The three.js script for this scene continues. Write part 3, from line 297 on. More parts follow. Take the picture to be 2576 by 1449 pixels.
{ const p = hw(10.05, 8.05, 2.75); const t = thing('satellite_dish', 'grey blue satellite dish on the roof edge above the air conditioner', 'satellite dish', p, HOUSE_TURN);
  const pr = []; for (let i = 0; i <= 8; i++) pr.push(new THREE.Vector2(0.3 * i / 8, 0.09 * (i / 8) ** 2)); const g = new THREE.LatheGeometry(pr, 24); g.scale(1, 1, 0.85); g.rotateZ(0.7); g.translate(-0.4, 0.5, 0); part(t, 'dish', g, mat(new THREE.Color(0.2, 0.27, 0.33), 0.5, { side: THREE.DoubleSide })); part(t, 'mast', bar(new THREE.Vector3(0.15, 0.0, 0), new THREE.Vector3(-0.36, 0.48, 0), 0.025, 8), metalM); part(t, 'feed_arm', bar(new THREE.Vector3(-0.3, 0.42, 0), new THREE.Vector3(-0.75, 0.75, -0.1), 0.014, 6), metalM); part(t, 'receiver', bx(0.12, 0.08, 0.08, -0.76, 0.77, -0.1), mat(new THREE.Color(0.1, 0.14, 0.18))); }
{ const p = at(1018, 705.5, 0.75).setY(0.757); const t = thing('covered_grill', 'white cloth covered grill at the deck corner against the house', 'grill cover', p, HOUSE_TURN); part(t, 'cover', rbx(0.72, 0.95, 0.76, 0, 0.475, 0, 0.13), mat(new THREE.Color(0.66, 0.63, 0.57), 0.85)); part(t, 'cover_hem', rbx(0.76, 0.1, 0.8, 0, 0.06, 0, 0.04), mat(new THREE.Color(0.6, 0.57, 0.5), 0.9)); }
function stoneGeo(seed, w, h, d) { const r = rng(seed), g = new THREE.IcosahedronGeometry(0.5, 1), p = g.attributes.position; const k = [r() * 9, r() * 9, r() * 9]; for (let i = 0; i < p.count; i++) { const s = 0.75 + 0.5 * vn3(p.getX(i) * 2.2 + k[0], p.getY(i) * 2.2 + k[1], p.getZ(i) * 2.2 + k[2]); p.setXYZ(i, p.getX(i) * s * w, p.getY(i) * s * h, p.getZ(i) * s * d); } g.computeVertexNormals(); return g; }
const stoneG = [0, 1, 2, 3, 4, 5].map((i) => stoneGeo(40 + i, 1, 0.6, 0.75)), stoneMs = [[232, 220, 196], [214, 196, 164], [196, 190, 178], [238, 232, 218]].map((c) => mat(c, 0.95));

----

Write the material out exactly, with nothing left out.

▶ Complete output
The three.js script for this scene continues. Write part 3, from line 297 on. More parts follow. Take the picture to be 2576 by 1449 pixels.
{ const p = hw(10.05, 8.05, 2.75); const t = thing('satellite_dish', 'grey blue satellite dish on the roof edge above the air conditioner', 'satellite dish', p, HOUSE_TURN);
  const pr = []; for (let i = 0; i <= 8; i++) pr.push(new THREE.Vector2(0.3 * i / 8, 0.09 * (i / 8) ** 2)); const g = new THREE.LatheGeometry(pr, 24); g.scale(1, 1, 0.85); g.rotateZ(0.7); g.translate(-0.4, 0.5, 0); part(t, 'dish', g, mat(new THREE.Color(0.2, 0.27, 0.33), 0.5, { side: THREE.DoubleSide })); part(t, 'mast', bar(new THREE.Vector3(0.15, 0.0, 0), new THREE.Vector3(-0.36, 0.48, 0), 0.025, 8), metalM); part(t, 'feed_arm', bar(new THREE.Vector3(-0.3, 0.42, 0), new THREE.Vector3(-0.75, 0.75, -0.1), 0.014, 6), metalM); part(t, 'receiver', bx(0.12, 0.08, 0.08, -0.76, 0.77, -0.1), mat(new THREE.Color(0.1, 0.14, 0.18))); }
{ const p = at(1018, 705.5, 0.75).setY(0.757); const t = thing('covered_grill', 'white cloth covered grill at the deck corner against the house', 'grill cover', p, HOUSE_TURN); part(t, 'cover', rbx(0.72, 0.95, 0.76, 0, 0.475, 0, 0.13), mat(new THREE.Color(0.66, 0.63, 0.57), 0.85)); part(t, 'cover_hem', rbx(0.76, 0.1, 0.8, 0, 0.06, 0, 0.04), mat(new THREE.Color(0.6, 0.57, 0.5), 0.9)); }
function stoneGeo(seed, w, h, d) { const r = rng(seed), g = new THREE.IcosahedronGeometry(0.5, 1), p = g.attributes.position; const k = [r() * 9, r() * 9, r() * 9]; for (let i = 0; i < p.count; i++) { const s = 0.75 + 0.5 * vn3(p.getX(i) * 2.2 + k[0], p.getY(i) * 2.2 + k[1], p.getZ(i) * 2.2 + k[2]); p.setXYZ(i, p.getX(i) * s * w, p.getY(i) * s * h, p.getZ(i) * s * d); } g.computeVertexNormals(); return g; }
const stoneG = [0, 1, 2, 3, 4, 5].map((i) => stoneGeo(40 + i, 1, 0.6, 0.75)), stoneMs = [[232, 220, 196], [214, 196, 164], [196, 190, 178], [238, 232, 218]].map((c) => mat(c, 0.95));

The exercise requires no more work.